Friday, January 16, 2015

Holiday Creep and How We Celebrate Bodhi Day.

 This post is approximately one month late. Better late than never? 

We've all heard and perhaps participated in the ongoing grumblings about the holiday creep over the last several years and I've been no different. A few years ago, my eye-rolling had more to do with the utter ridiculousness of advertising Christmas before Halloween as well as the jarringly consumerist/materialist focus of the holiday in general, particularly compared to what I remember from my own childhood. In the last few years, holiday creep has been bothering me for different reasons. In fact, I've been having a little bit of a crisis over the last few years in determining how best to honor the traditions of my ancestors and my childhood, while incorporating my values and spiritual beliefs and/or non-beliefs.

I've begun to wonder, how does one celebrate Christmas when one is not only not-Christian, but has now decided they are Something Else. Buddhist, in our case. How does one respect the beliefs and sanctity of the holiday for those who do believe, while allowing ourselves to participate in family traditions and the nostalgia of our youth? How does one participate without cheapening it? How the heck do I explain all of it to my kids? (Most importantly). 

I've polled like-minded friends, who celebrate out of tradition rather than religion, and heard a variety of answers most of which involved something like "well, we try to focus on the meaning of the season as being about family and togetherness".  I'm down with that.  I loved Christmas as a kid and I still love it. I have really fond memories of hanging out at my Omi's house on Christmas Eve, eating cabbage rolls and watching the adults twitch nervously hoping the lit candles on the real tree didn't result in a four alarm emergency. My family celebrated Christmas in a secular way. I want our family to be able to continue some of those traditions, develop new ones, and leave some behind. I want to be able to continue to celebrate the secular stuff that means something to me without being disrespectful of the fact that its not a secular holiday at all.

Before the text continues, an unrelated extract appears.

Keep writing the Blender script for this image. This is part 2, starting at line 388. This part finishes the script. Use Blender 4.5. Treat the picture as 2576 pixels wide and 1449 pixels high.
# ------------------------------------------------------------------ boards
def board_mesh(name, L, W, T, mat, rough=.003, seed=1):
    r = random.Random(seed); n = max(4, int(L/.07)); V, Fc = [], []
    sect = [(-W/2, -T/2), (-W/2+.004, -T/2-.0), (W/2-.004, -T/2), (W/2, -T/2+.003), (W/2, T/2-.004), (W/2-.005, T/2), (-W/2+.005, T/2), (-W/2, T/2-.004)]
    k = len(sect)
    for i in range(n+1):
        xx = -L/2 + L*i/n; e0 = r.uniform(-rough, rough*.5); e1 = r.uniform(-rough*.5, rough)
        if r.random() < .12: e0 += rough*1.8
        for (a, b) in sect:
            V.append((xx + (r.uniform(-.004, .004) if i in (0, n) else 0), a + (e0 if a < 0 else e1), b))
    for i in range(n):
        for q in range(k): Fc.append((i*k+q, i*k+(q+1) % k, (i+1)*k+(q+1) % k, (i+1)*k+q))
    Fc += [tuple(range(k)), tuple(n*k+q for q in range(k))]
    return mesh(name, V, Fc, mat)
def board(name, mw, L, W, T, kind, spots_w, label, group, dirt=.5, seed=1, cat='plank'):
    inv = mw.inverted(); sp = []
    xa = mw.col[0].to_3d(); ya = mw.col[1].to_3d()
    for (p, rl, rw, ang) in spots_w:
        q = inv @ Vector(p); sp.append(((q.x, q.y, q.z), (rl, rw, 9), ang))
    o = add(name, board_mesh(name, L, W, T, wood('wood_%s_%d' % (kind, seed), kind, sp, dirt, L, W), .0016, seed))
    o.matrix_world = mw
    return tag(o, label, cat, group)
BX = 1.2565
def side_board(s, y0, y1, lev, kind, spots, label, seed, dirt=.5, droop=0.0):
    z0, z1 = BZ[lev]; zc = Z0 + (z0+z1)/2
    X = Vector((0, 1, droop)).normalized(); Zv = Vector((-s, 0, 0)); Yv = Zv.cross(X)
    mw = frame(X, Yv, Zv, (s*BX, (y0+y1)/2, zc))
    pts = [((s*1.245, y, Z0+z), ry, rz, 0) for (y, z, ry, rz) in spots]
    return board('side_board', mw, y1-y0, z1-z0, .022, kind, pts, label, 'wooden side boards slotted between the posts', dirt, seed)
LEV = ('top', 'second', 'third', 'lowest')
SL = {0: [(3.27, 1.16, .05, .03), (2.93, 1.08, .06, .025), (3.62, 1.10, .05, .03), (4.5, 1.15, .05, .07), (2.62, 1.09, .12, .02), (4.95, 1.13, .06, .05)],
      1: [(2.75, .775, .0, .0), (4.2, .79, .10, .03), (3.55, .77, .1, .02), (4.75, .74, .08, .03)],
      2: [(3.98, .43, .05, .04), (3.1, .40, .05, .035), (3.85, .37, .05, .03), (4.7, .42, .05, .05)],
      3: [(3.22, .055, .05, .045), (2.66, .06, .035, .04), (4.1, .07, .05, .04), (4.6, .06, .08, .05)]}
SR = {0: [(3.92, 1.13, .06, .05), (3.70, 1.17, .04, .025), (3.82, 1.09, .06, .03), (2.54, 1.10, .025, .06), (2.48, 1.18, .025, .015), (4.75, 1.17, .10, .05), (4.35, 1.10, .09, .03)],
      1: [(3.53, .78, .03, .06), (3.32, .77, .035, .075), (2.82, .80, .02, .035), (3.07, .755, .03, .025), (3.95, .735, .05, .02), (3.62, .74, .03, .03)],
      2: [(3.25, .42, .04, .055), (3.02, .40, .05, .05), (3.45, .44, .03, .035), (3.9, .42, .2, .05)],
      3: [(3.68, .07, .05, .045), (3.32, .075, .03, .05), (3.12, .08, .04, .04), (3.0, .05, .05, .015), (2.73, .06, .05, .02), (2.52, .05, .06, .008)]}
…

So this year we decided to emphasize a Buddhist holiday, Bodhi Day or Rohatsu, which falls on December 8th and condense our Christmas-ey stuff into a two week period after that. The intent behind this was to shift some of the focus away from Christmas and towards Bodhi Day in order to place emphasis on things we do believe in. I feel like we reached a good balance this year. We started our Christmas stuff later, made the holiday more simple, emphasized the things we wanted to emphasize and felt that we were being true to our own values. 

Here's how we celebrated in our house:

Advent Calendar - In previous years we've had a simple advent calendar consisting of ornaments in little numbered bags. Each morning, our older son would place an ornament on the tree. He loved it and it was simple, but our younger guy is old enough now to want to participate. After the Great Felt Calendar Fiasco of 2014, I ended up placing little cards with activities on them in numbered envelopes for the boys to open. And every few days, they'd get a chocolate covered pretzel with the envelope which thrilled them. 

From December 1-8th, the activities were related to Bodhi Day rather than Christmas. They included colouring mandalas, buying food for donations, making a Three Jewels craft, baking leaf-shaped Bodhi tree cookies, and lighting the Bodhi Tree. 

Bodhi Tree - On December 8th, we wrapped a little Ficus Benjamina with multicolored lights to represent the many different paths to enlightenment and placed our Buddha statue underneath.  The tree was lit every night for a month.

Rice Milk - This is a significant meal because it was the offering of rice milk to the Budhha by the young girl that brought him out of his ascetic quest and set him on the path of the Middle Way. I made a delicious rice pudding from this book which we enjoyed in new bowls for breakfast.

Small gift - the kids received a new book and their own chopsticks. 

Stories - We talked about the  story of the Buddha's Enlightenment and why we celebrate Bodhi Day. The kids have lights strung in their room which we lit each night for 30 days as well. We lit a candle and incense and three smaller candles representing the Buddha, the Dharma and the Sangha. The kids were a bit young for all of this but I was happy to start a tradition that they will grow into.         

Overall, this holiday season felt more "us" than previous years and I think we struck a good balance between tradition and belief.